Liberty Hall Writers.  The how and why lost back when I stumbled across it.  I was alone, working in silent vacuum, this crazy idea, this reinvention.

Liberty Hall Writers.  A year of writing, sharing, helping.  First eyes, polish eyes. People (real?), tiny icons, funny names.  There’s a gnome, a squirrel, birds, cats, and a one-eyed slimy monster.  Published.  Focused on publishing, helping, writing, sharing work.

Suddenly I am at work with colleagues, nicknamed and unseen.  One wins a contest.  We applaud.  Another gets published; another; again, again, again.  We cheer.  Another stops writing – personal problems.  We sorrow.  We rejoice when grief produces art; we shed a tear to read.

Two visit.  Ah.   We learn one is from across the ocean.  Ah, and so is another.  Another.  America.  England.  Spain.  Africa.  This funny name is a guy.  That odd one’s a gal. Info crumbs scattered among work, but always the work, the art, the striving.
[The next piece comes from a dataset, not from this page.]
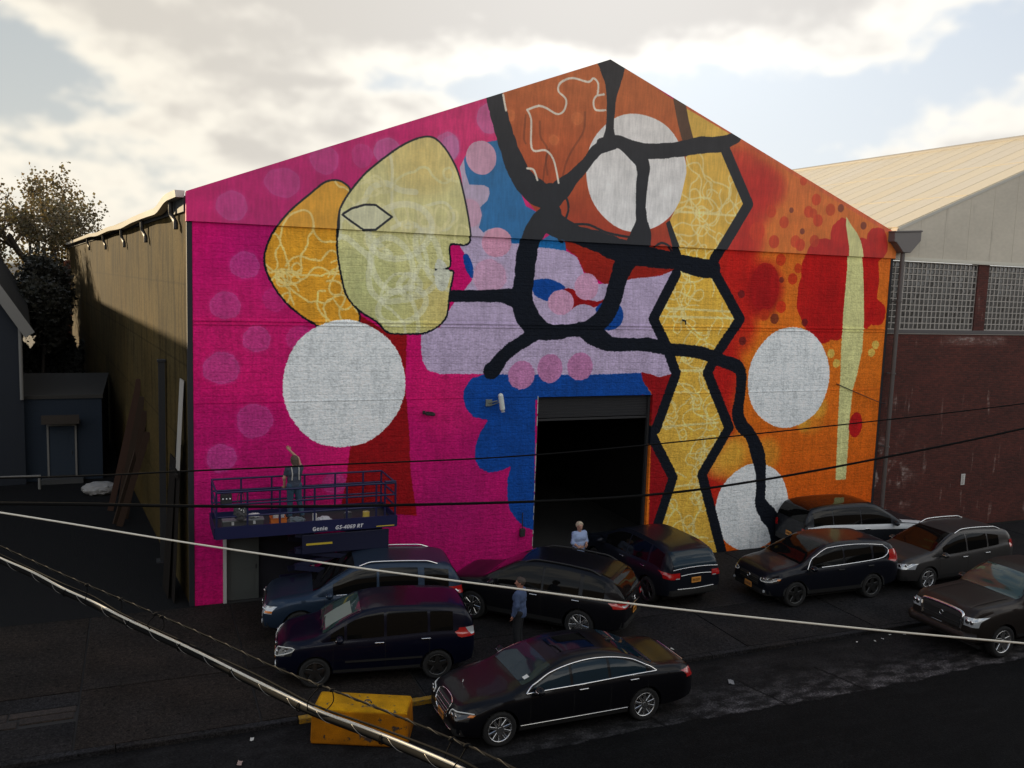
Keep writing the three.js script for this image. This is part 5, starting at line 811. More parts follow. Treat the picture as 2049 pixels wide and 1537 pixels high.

And then we are connected, faces showing, people together.   A little chatter, but rules get us back to work.  We write, hear one suck on a cigarette, one type tickticktick, one sigh, then laugh, then mutter to herself.  We write.

“What time is it?”

He’s in charge of the rules, when to wrap up the chat-time, when to restart work.  We chime in.  “One-ten” says Seattle.  “Four-ten,” says Minnesota.   We snicker, scattered across the globe in our own time and space.

“Forget the hour.  We have only minutes in common.”

We all laugh, then get back to work.